City of Ontario, Calif. v. Quan, No. 08-1332 (U.S. S. Ct. Dec. 14, 2009); Thompson v. North American Stainless, No. 09-291 (U.S. S. Ct. Dec. 14, 2009)

By Paul Mollica

Though granting cert in no straight employment cases today (the last day before adjournment for the holidays), our U.S. Supreme Court issues in orders in two employment-related disputes concerning privacy and retaliation.

In the Quon case, a 2008 Ninth Circuit decision (with a dissent from denial of rehearing in 2009), the question presented was whether a police department’s interception of text-messengering by a SWAT-team officer, on a pager issued by the department, violated the Fourth Amendment.  A jury found that it did, and a panel of the Ninth Circuit affirmed the verdict, but eight judges of the Ninth Circuit issued a stinging dissent complaining about the mischievous consequences of that decision (answered, in turn, by a concurrence in denial of rehearing by the author of the original panel decision).
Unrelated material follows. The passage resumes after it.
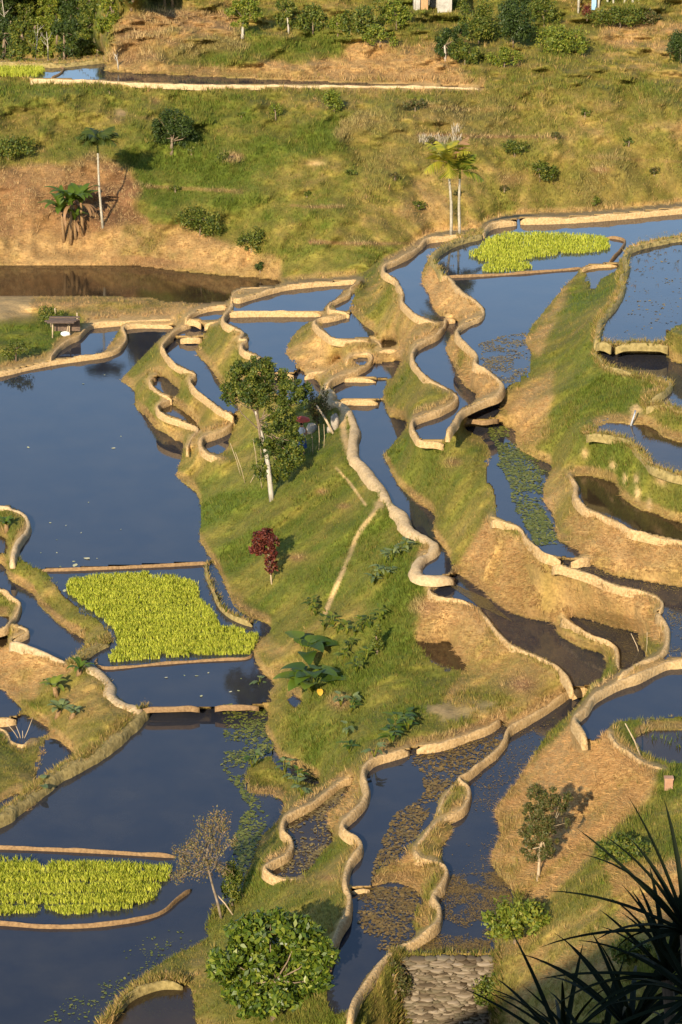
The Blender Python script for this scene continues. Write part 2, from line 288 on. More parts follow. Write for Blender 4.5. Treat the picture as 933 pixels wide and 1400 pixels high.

In the Thompson case, the Supreme Court invited the Solicitor General’s views on a pending petition, seeking reversal of the Sixth Circuit ‘s en banc decision holding (10-6) that the federal anti-retaliation statutes do not create a claim for third-parties (such as friends and family) who suffer retaliation because of the protected activities of another employee. The decision under review is posted here.